Babcock & Brown — once a strapping, cocksure investment bank — has been reduced to a withered wreck, on the cusp of death, kept alive with life support being applied by its financiers.
The Age reported yesterday that “a delisting event has occurred [with Babcock] shares suspended from trading for more than 20 consecutive business days, meaning Babcock & Brown’s noteholders are entitled to request repayment.” Babcock’s survival in any form is now dependant on its subordinated noteholders agreeing to a restructure which will provide them with little return.
Given Babcock’s perilous state, several of its listed satellites have mysteriously stated that they will continue to investigate the possibility of internalising their management (currently, those satellites pay tens of millions of dollars to Babcock & Brown for management services and financial advice). Internalising management involves paying real cash to buyout the management agreements with Babcock. While most management agreements have not been publicly disclosed (in full), the agreements which have been made public indicate that termination is possible in the event that the manager (generally a wholly owned subsidiary of Babcock & Brown) becomes insolvent or enters administration or if the Babcock’s ownership of the manager falls below 75%.
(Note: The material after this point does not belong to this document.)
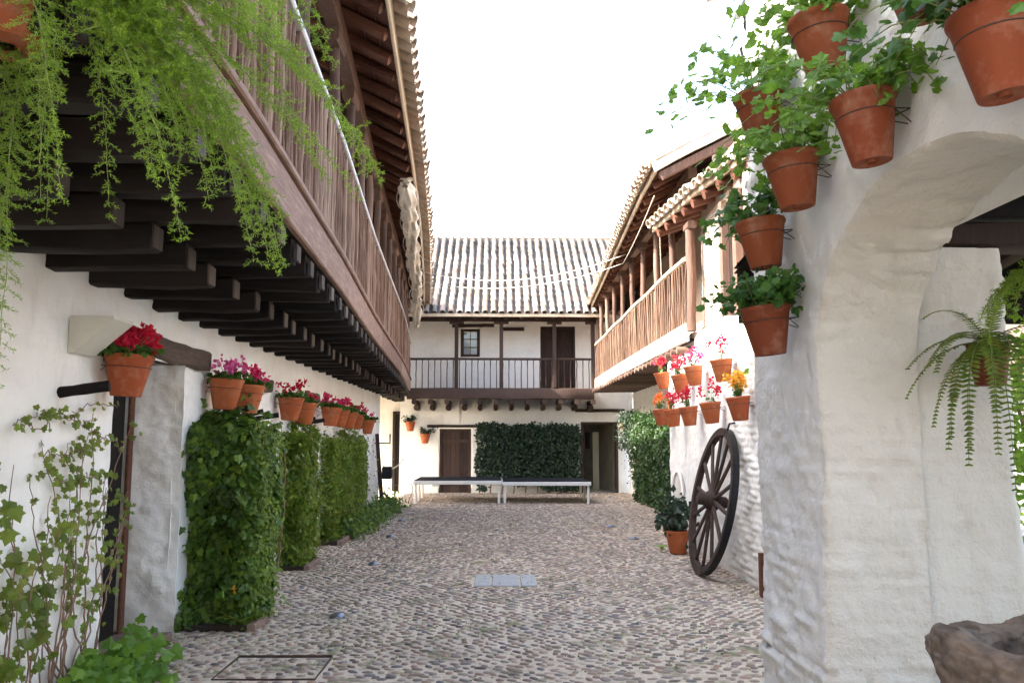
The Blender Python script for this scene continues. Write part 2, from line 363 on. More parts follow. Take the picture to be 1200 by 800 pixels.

Given Babcock’s somewhat dubious current financial position, it would be advisable for the Babcock satellites, such as Babcock & Brown Infrastructure, Babcock & Brown Capital and Babcock & Brown Wind Partners, to wait and see whether Babcock slips into administration. (Admittedly, the legal situation is slightly unclear as to whether the management agreements may be terminated in the event of a parent of the manager becoming insolvent or entering administration, as opposed to the manager itself).
In any event, instead of waiting for Babcock’s death and seeking a determination, Babcock & Brown Capital announced to the ASX on 11 February that “discussions with Babcock & Brown regarding the possible internalisation of BCM management are continuing in good faith”, with the company set to update shareholders prior to 27 February. Last November, BCM announced that it would pay BNB a total of $50 million to terminate their existing management agreement.
Similarly, BBI chairman, David Hamill, told the Sydney Morning Herald that BBI “directors had been working out a way to terminate the company’s management agreement with Babcock & Brown’s subsidiary. It would hold talks with Babcock & Brown in coming weeks.” Last year, Babcock & Brown Communities has bought out its ten-year management agreement with BNB (for $17.5 million) and the business has been partially sold to Lend Lease.
The value of the management agreements is significant. The Babcock & Brown Communities management agreement, which was the least onerous, cost $17.5 million and the BCM buy-out has been pitched at $50 million. Considering the fees paid by BBW, BBI and BBP last year (outlined below), the difference between the agreements being terminated due to insolvency compared with the agreements being ‘bought out’ would not be trifling. For example:
- Babcock and Brown Power paid management fees of $22.4 million and financial and advisory fees of $83.4 million for a total of $105.8 million. (It is fair to suggest that BBP unit holders didn’t exactly receive value for money, given that BBP as an entity is currently worth a total of $45 million, down from $2 billion);
- Babcock and Brown Wind Partners paid Babcock & Brown management fees of approximately $2 million and advisory fees of $153 million;
- Babcock and Brown Capital paid various Babcock entities (including Babcock Capital Management, Babcock & Brown Securities and Babcock & Brown Australia) management and advisory fees of $27 million. As noted above, the cost of buying out the management agreement is $50 million; and
- Babcock and Brown Infrastructure paid management fees of $21.9 million to Babcock in 2008 as well as $11.4 million for “management services”. These “services” included “investment, management, consultation and advisory services.” BNB also charged BBI $115 million for financial advisory services during 2008. In total, BBI paid Babcock and Brown a total of $147 million in 2008 (BBI’s current market capitalisation is currently $190 million).
While unit-holders in the satellites (which included highly paid fund managers) arguably have themselves to blame for their predicament (the funds’ prospectuses clearly outlined the fees which were to be paid to Babcock), it would also be fair to suggest that those unit-holders have suffered enough pain already without needing to spend millions buying out the management agreements from a near insolvent BNB.
In a final touch of absurdity, BCM is being advised by none other than Babcock & Brown itself (and UBS) with regards to the costly and possibly unnecessary termination of its management agreement with Babcock & Brown.